Descendo em direção à linha férrea, agora nos deslocamos pela Rua Bernardino de Melo, onde, um pouco antes da passarela caracol, cessamos a marcha por um instante. Nesse trecho existiam duas casas geminadas, também filiadas ao ecletismo, com varandas dotadas de pilares remetendo a templos gregos, ainda que extremamente delgados e delicados, em proporção harmônica com o conjunto. O destino das casinhas: ceder lugar para mais um edifício comercial espelhado, que poderia estar em qualquer outro lugar do mundo.
Finalizando o trágico passeio: na Avenida Abílio Augusto Távora, mais à frente, um antigo galpão em inspiração Art Déco, com motivos geometrizados marcantes na fachada principal, também veio abaixo para atender à sanha do mercado imobiliário. O edifício e seu conjunto, que eram uma reminiscência da época da citricultura na região ‒ constituindo uma “packing house”, espécie de posto de embalagem de laranjas ‒, também veio a sucumbir.

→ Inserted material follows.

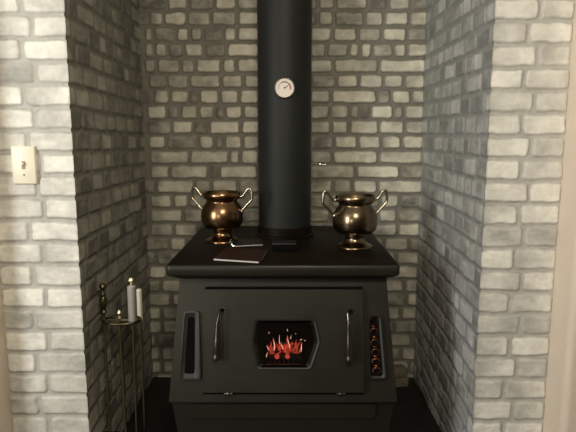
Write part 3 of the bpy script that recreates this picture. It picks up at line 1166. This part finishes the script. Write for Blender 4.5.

Essa atividade econômica vigorou na cidade entre os anos 1920 e 1940, o que talvez justifique a existência dos edifícios mencionados até agora (com exceção da casa de Getúlio de Moura). Eles são expressão da mudança dos aspectos urbanos, proporcionada pela prosperidade de alguns membros da sociedade local, nesse período em que Nova Iguaçu era chamada de “Cidade Perfume”.
Paro por um instante, para fazer uma reflexão. Do jeito que a coisa vai, onde vamos parar? Em um mundo de recursos limitados, não seria mais racional aproveitar o estoque construído, em vez de destruir o existente? Também seria uma excelente oportunidade para ressignificar o passado, enriquecer a história com a participação de outros atores, conceber novos usos e funções sociais mais inclusivas. Se os edifícios antigos representassem fotografias de outros tempos coladas na malha urbana, estaria o futuro de Nova Iguaçu e de outras cidades relegado a um imenso “álbum mutilado”? Em vez disso poderíamos simplesmente aproveitar essas “antigas fotografias” e fazer novas colagens, compreendendo que na cidade nem sempre é imperativo criar a partir do zero, mas adaptar o existente, resultando em efeito satisfatório ou mesmo superior. Ficaria melhor na foto!